Collected data:

....

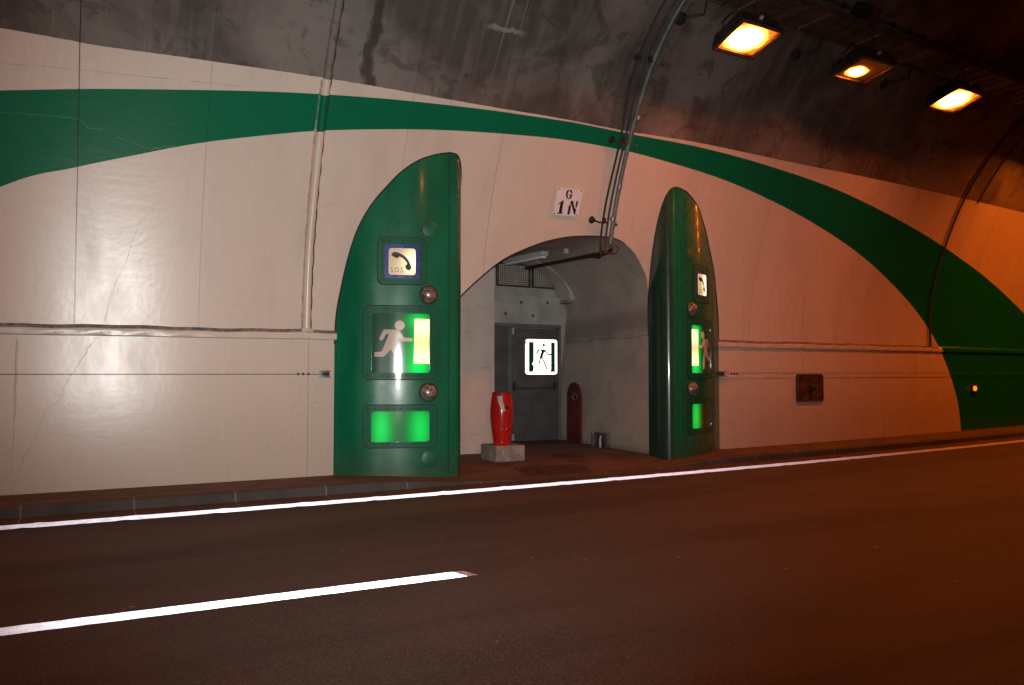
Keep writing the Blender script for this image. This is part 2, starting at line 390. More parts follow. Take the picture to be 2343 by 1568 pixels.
# ------------------------------------------------------------------ ground
def sheet(name, rows, mat, kind='structure'):
    """rows: list of lists of points along X"""
    V = [p for r in rows for p in r]; n = len(rows[0]); F = []
    for j in range(len(rows)-1):
        for i in range(n-1): a = j*n+i; F.append((a, a+1, a+1+n, a+n))
    o = mesh(name, V, F, mat, None, sharp=30); o['kind'] = kind; return o
def asphalt():
    T = NT("worn_asphalt"); pos = T.n('ShaderNodeNewGeometry').outputs['Position']
    a = T.noise(pos, 62, 3, .75); b = T.noise(pos, 1, 6, .65, mul=(.30, 1.5, 1)); f = T.noise(pos, 210, 1, .5)
    c = T.mix(T.ramp(b, .32, .7), (.050, .031, .022), (.023, .0145, .0105))
    c = T.mix(T.m('MULTIPLY', T.ramp(a, .50, .66), .9), c, (.100, .078, .066))
    c = T.mix(T.ramp(f, .60, .68), c, (.22, .19, .17))
    vo = T.n('ShaderNodeTexVoronoi'); vo.inputs['Scale'].default_value = 3.1; T.set(vo.inputs['Vector'], pos)
    vs = T.n('ShaderNodeSeparateXYZ'); T.set(vs.inputs[0], vo.outputs['Color'])
    chip = T.m('MULTIPLY', T.m('LESS_THAN', vo.outputs['Distance'], T.m('ADD', .022, T.m('MULTIPLY', vs.outputs[1], .05))), T.m('LESS_THAN', vs.outputs[0], .65))
    c = T.mix(T.m('MULTIPLY', chip, .9), c, (.34, .17, .09))
    tr = T.noise(pos, 1, 3, .5, mul=(.10, 1.05, 1), dist=.2)
    c = T.mix(T.m('MULTIPLY', T.ramp(tr, .50, .64), .55), c, (.021, .0145, .0115))
    sm = T.noise(pos, 1, 4, .6, mul=(.9, 5.0, 1), dist=.8)
    c = T.mix(T.m('MULTIPLY', T.ramp(sm, .66, .74), .45), c, (.095, .062, .042))
    # a long faint sealed seam
    sp = T.n('ShaderNodeSeparateXYZ'); T.set(sp.inputs[0], pos)
    seam = T.m('COMPARE', T.m('ADD', sp.outputs[1], T.m('MULTIPLY', T.noise(pos, 1.1, 4), .05)), 5.40, .006)
    seam = T.m('MULTIPLY', seam, T.ramp(T.noise(pos, 2.5, 3), .45, .6))
    c = T.mix(T.m('MULTIPLY', seam, T.m('GREATER_THAN', sp.outputs[0], 2.9)), c, (.12, .085, .06))
    h = T.m('ADD', T.m('MULTIPLY', a, .6), T.m('MULTIPLY', f, .4))
    return T.fin(c, T.ramp(a, .3, .7, .62, .85), T.bump(h, .9, .01), spec=.4)
def paving(name, c0, c1, joints=True):
    T = NT(name); pos = T.n('ShaderNodeNewGeometry').outputs['Position']
    a = T.noise(pos, 60, 3, .6); b = T.noise(pos, 1.8, 6, .65, dist=.5)
    c = T.mix(T.ramp(b, .32, .7), c0, c1); c = T.mix(T.m('MULTIPLY', T.ramp(a, .55, .75), .5), c, tuple(x*1.5 for x in c0))
    if joints:
        sp = T.n('ShaderNodeSeparateXYZ'); T.set(sp.inputs[0], pos)
        fr = T.m('FRACT', T.m('DIVIDE', T.m('SUBTRACT', sp.outputs[0], .03-10.75), 1.075)); j = T.m('COMPARE', fr, .5, .008)
        c = T.mix(T.m('MULTIPLY', j, .7), c, (.22, .18, .15))
    return T.fin(c, .82, T.bump(a, .4, .004), spec=.3)
M_ASPH = asphalt()
M_PAVE = paving("worn_brown_pavement", (.130, .088, .065), (.078, .050, .036), False)
M_KERB = paving("kerb_stone", (.075, .068, .062), (.050, .044, .040))
M_GUT = paving("gutter_concrete", (.085, .050, .034), (.060, .036, .025))
XG = [x*.5 for x in range(-30, 91)]
def drop(X):
    def ss(a, b, x): t = max(0, min(1, (x-a)/(b-a))); return t*t*(3-2*t)
    return .105*ss(3.2, 5.6, X)*(1-ss(7.6, 9.8, X))
KY = lambda X: 9.66+B(X)
sheet('road', [[(x, y+(B(x) if y > 5 else 0), -.12) for x in XG] for y in (-4.2, -2, 2, 5, 7, 8, 9.35)], M_ASPH)
sheet('gutter', [[(x, y+B(x), -.116+(.006 if y > 9.5 else 0)) for x in XG] for y in (9.30, 9.5, 9.665)], M_GUT)
sheet('kerb', [[(x, KY(x)+dy, dz if t == 0 else -drop(x)+dz) for x in XG] for dy, dz, t in ((-.004, -.13, 1) if False else (0, -.125, 0), (.005, -.02, 1), (.02, -.004, 1), (.035, .002, 1), (.15, .004, 1))], M_KERB)
XF = [x*.25 for x in range(-60, 181)]
def pz(X, y):
    t = max(0, min(1, (y-9.8)/1.0)); return -drop(X)*(1-t*t*(3-2*t))
sheet('pavement', [[(x, y+B(x), pz(x, y)) for x in XF] for y in (9.78, 9.9, 10.05, 10.2, 10.35, 10.5, 10.65, 10.8, 11.2)]+[[(x, 14.6+B(x)*.0, 0.0) for x in XF]] if False else
      [[(x, y+B(x), pz(x, y)) for x in XF] for y in (9.78, 9.9, 10.05, 10.2, 10.35, 10.5, 10.65, 10.8, 11.0)], M_PAVE)
M_AFLOOR = paving("alcove_floor_slab", (.115, .112, .108), (.075, .073, .070), False)
mesh('alcove_floor', [(4.2, 11.0, .003), (9.6, 11.05, .003), (9.6, 14.4, .003), (4.2, 14.4, .003)], [(0, 1, 2, 3)], M_AFLOOR)['kind'] = 'structure'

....

What is required:
Copy the listing in full and without alteration, omitting every picture.

The answer:
Keep writing the Blender script for this image. This is part 2, starting at line 390. More parts follow. Take the picture to be 2343 by 1568 pixels.
# ------------------------------------------------------------------ ground
def sheet(name, rows, mat, kind='structure'):
    """rows: list of lists of points along X"""
    V = [p for r in rows for p in r]; n = len(rows[0]); F = []
    for j in range(len(rows)-1):
        for i in range(n-1): a = j*n+i; F.append((a, a+1, a+1+n, a+n))
    o = mesh(name, V, F, mat, None, sharp=30); o['kind'] = kind; return o
def asphalt():
    T = NT("worn_asphalt"); pos = T.n('ShaderNodeNewGeometry').outputs['Position']
    a = T.noise(pos, 62, 3, .75); b = T.noise(pos, 1, 6, .65, mul=(.30, 1.5, 1)); f = T.noise(pos, 210, 1, .5)
    c = T.mix(T.ramp(b, .32, .7), (.050, .031, .022), (.023, .0145, .0105))
    c = T.mix(T.m('MULTIPLY', T.ramp(a, .50, .66), .9), c, (.100, .078, .066))
    c = T.mix(T.ramp(f, .60, .68), c, (.22, .19, .17))
    vo = T.n('ShaderNodeTexVoronoi'); vo.inputs['Scale'].default_value = 3.1; T.set(vo.inputs['Vector'], pos)
    vs = T.n('ShaderNodeSeparateXYZ'); T.set(vs.inputs[0], vo.outputs['Color'])
    chip = T.m('MULTIPLY', T.m('LESS_THAN', vo.outputs['Distance'], T.m('ADD', .022, T.m('MULTIPLY', vs.outputs[1], .05))), T.m('LESS_THAN', vs.outputs[0], .65))
    c = T.mix(T.m('MULTIPLY', chip, .9), c, (.34, .17, .09))
    tr = T.noise(pos, 1, 3, .5, mul=(.10, 1.05, 1), dist=.2)
    c = T.mix(T.m('MULTIPLY', T.ramp(tr, .50, .64), .55), c, (.021, .0145, .0115))
    sm = T.noise(pos, 1, 4, .6, mul=(.9, 5.0, 1), dist=.8)
    c = T.mix(T.m('MULTIPLY', T.ramp(sm, .66, .74), .45), c, (.095, .062, .042))
    # a long faint sealed seam
    sp = T.n('ShaderNodeSeparateXYZ'); T.set(sp.inputs[0], pos)
    seam = T.m('COMPARE', T.m('ADD', sp.outputs[1], T.m('MULTIPLY', T.noise(pos, 1.1, 4), .05)), 5.40, .006)
    seam = T.m('MULTIPLY', seam, T.ramp(T.noise(pos, 2.5, 3), .45, .6))
    c = T.mix(T.m('MULTIPLY', seam, T.m('GREATER_THAN', sp.outputs[0], 2.9)), c, (.12, .085, .06))
    h = T.m('ADD', T.m('MULTIPLY', a, .6), T.m('MULTIPLY', f, .4))
    return T.fin(c, T.ramp(a, .3, .7, .62, .85), T.bump(h, .9, .01), spec=.4)
def paving(name, c0, c1, joints=True):
    T = NT(name); pos = T.n('ShaderNodeNewGeometry').outputs['Position']
    a = T.noise(pos, 60, 3, .6); b = T.noise(pos, 1.8, 6, .65, dist=.5)
    c = T.mix(T.ramp(b, .32, .7), c0, c1); c = T.mix(T.m('MULTIPLY', T.ramp(a, .55, .75), .5), c, tuple(x*1.5 for x in c0))
    if joints:
        sp = T.n('ShaderNodeSeparateXYZ'); T.set(sp.inputs[0], pos)
        fr = T.m('FRACT', T.m('DIVIDE', T.m('SUBTRACT', sp.outputs[0], .03-10.75), 1.075)); j = T.m('COMPARE', fr, .5, .008)
        c = T.mix(T.m('MULTIPLY', j, .7), c, (.22, .18, .15))
    return T.fin(c, .82, T.bump(a, .4, .004), spec=.3)
M_ASPH = asphalt()
M_PAVE = paving("worn_brown_pavement", (.130, .088, .065), (.078, .050, .036), False)
M_KERB = paving("kerb_stone", (.075, .068, .062), (.050, .044, .040))
M_GUT = paving("gutter_concrete", (.085, .050, .034), (.060, .036, .025))
XG = [x*.5 for x in range(-30, 91)]
def drop(X):
    def ss(a, b, x): t = max(0, min(1, (x-a)/(b-a))); return t*t*(3-2*t)
    return .105*ss(3.2, 5.6, X)*(1-ss(7.6, 9.8, X))
KY = lambda X: 9.66+B(X)
sheet('road', [[(x, y+(B(x) if y > 5 else 0), -.12) for x in XG] for y in (-4.2, -2, 2, 5, 7, 8, 9.35)], M_ASPH)
sheet('gutter', [[(x, y+B(x), -.116+(.006 if y > 9.5 else 0)) for x in XG] for y in (9.30, 9.5, 9.665)], M_GUT)
sheet('kerb', [[(x, KY(x)+dy, dz if t == 0 else -drop(x)+dz) for x in XG] for dy, dz, t in ((-.004, -.13, 1) if False else (0, -.125, 0), (.005, -.02, 1), (.02, -.004, 1), (.035, .002, 1), (.15, .004, 1))], M_KERB)
XF = [x*.25 for x in range(-60, 181)]
def pz(X, y):
    t = max(0, min(1, (y-9.8)/1.0)); return -drop(X)*(1-t*t*(3-2*t))
sheet('pavement', [[(x, y+B(x), pz(x, y)) for x in XF] for y in (9.78, 9.9, 10.05, 10.2, 10.35, 10.5, 10.65, 10.8, 11.2)]+[[(x, 14.6+B(x)*.0, 0.0) for x in XF]] if False else
      [[(x, y+B(x), pz(x, y)) for x in XF] for y in (9.78, 9.9, 10.05, 10.2, 10.35, 10.5, 10.65, 10.8, 11.0)], M_PAVE)
M_AFLOOR = paving("alcove_floor_slab", (.115, .112, .108), (.075, .073, .070), False)
mesh('alcove_floor', [(4.2, 11.0, .003), (9.6, 11.05, .003), (9.6, 14.4, .003), (4.2, 14.4, .003)], [(0, 1, 2, 3)], M_AFLOOR)['kind'] = 'structure'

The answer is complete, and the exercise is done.